Fergie's failings

Published : Jan 12, 2002 00:00 IST

"MEN are we and must mourn when even the shade of that which once was great has passed away." William Wordsworth was writing about the decline of the Venetian Republic but it will do as an epitaph for Sir Alex Ferguson, who has been having such a hard time of it of late, and who, typically, has sheltered behind a sullen and silly ban on any kind of Press Conference bar those he is obliged to give for matches in the European Champions Cup.

I suppose it shouldn't come as a surprise. Ferguson's relations with the Press have never been idyllic. He has treated local journalists up in Manchester with often contemptuous disrespect, so easily infuriated when anything was published of which he disapproved. I know that he and I, though never publicly at odds, have hardly been bosom pals since some years ago when in my opinion he so rashly jettisoned three of his best players, Paul Ince, supposedly guilty of getting too big for his boots, Mark Hughes and the Russian international, right winger Kanchelskis.

In my view United missed them badly and were lucky that late in that season, Newcastle United, under Kevin Keegan (goaded by Ferguson in his public pronouncements), blew up and enabled United to snatch the title.

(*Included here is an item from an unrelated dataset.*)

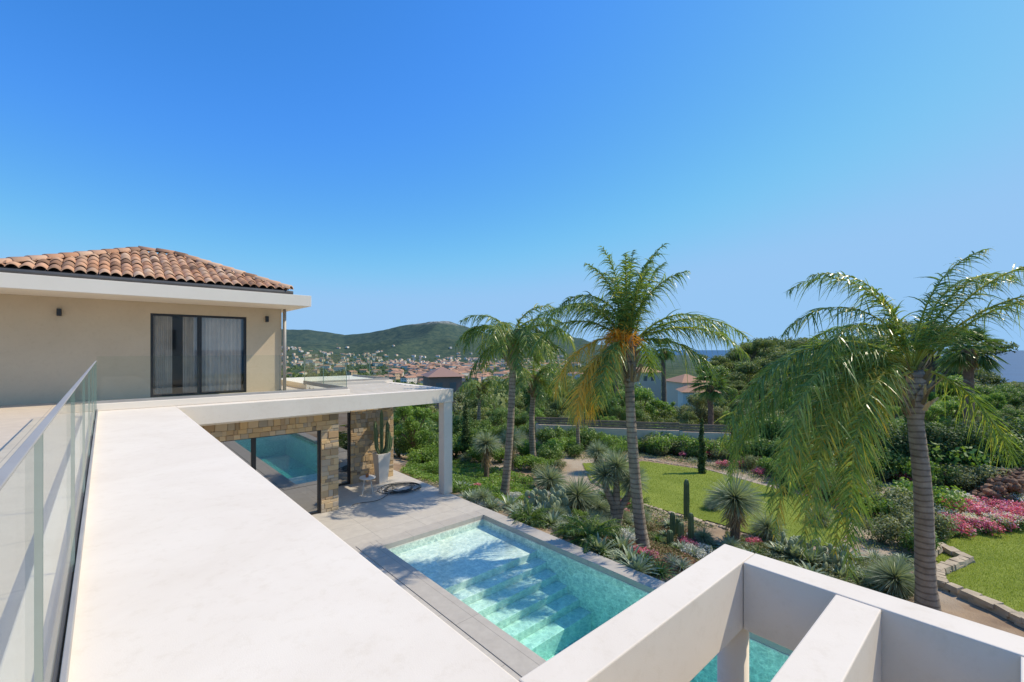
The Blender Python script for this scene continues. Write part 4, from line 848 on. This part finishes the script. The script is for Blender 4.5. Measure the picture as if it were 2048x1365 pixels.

Some feel that Ferguson badly compromised himself and his powers when he announced that he would be giving up as the United manager at the end of the current season. But it seems to me that the blatant mistakes he has made are the true cause of his and his team's problems even if he has perhaps lost some of his capacity to keep his men in line.

It was clearly a serious error to get rid of the big Dutch centre-back Jaap Stam, guilty of criticising Fergie and team-mates in an indiscreet autobiography, and try to replace him with a wilting centre-back such as the now 36-year-old Laurent Blanc, who has been the weak point of the United defence ever since, badly lacking in pace. Of course, things haven't gone too well for Stam of late, since he has been suspended at Lazio for allegedly taking nandrolone, but there is little doubt that he has been badly missed, which explains why United are after another PSV stopper in Holland: PSV complaining, as they indeed did about Stam, that he has been "tapped."

You can hardly, however, blame Fergie for the ghastly series of errors by that flashy French 'keeper Fabien Barthez, giving away two ludicrous goals at home to Deportivo La Coruna and another pair at Highbury versus Arsenal, sandwiching those errors with a gift to Liverpool at Anfield. Not forgetting last season when you may recall he tried to bluff Paolo di Canio into thinking he was offside, in the FA Cup tie in Manchester. But Paolo knew better than that. He advanced, he scored, and United were out of the Cup.

But what of the Paul Scholes affair, which Ferguson surely handled in the clumsiest way. Having dropped Scholes from the team, he proceeded to add insult to injury by choosing him the following day, a Monday, to play at Highbury in a meaningless Worthington Cup match, arranged cynically by both teams when they had played the day before. United put out what amounted to a team of juniors. Scholes clearly felt insulted and didn't come down to London. You could hardly blame him; a two weeks' wages fine was the sequel. But to treat in this way so loyal, committed and generally self-effacing a player seemed inept.

Then, most important, there is the question of tactics. For reasons best known to himself, Ferguson, this season, has decided, especially in European Cup matches, to operate with just one striker up front in the shape of the vastly expensive Dutch international, Jaap van Nistelrooy. Not the ideal role for the Dutchman who has filled as best he could. But it places a huge burden on him, condemns Scholes to operate in a role quite alien to him and largely gives the initiative to the opposition. It hasn't worked in Europe, it didn't work at Highbury where Ferguson covered Arsenal with compliments, evidently making the best of what had happened: though with a sensible goalkeeper, perhaps it would not have done so. Roy Keane has generously tried to exonerate Barthez and admitted he himself has been below form: emphasising that Barthez also makes sensational saves. No real excuse.

My mind goes back to two events; of a sort. After a game some years ago at Swindon, when United's French star Eric Cantona famously stamped on the recumbent John Moncur, we journalists waited in the Press room for Fergie to appear. A long time passed; the jobsworths were afraid to essay the sanctity of the United dressing room. At least we were given word. Ferguson had left the stadium without a word.

At West Ham United some time later, at a Press Conference after a game, Fergie was holding court when a thin elderly grey-haired bespectacled man standing near me asked a slightly intrusive question. "I'm away," said Ferguson who got up and walked out. "Who are you working for?" I asked the man, who replied, "No, no, it's me bruvver, it's me bruvver!" He'd got his brother's ticket, wasn't even a journalist and had managed to terminate the Press Conference!

In his hugely successful but somewhat peevish autobiography Fergie lambasted his ex-player Gordon Strachan and ex-coach Brian Kidd; who wanted to sue but didn't. Strachan didn't either but for me he had a better case. But the thin-skinned Ferguson finds it easier to emit criticism than to take it. So it goes. And so does he.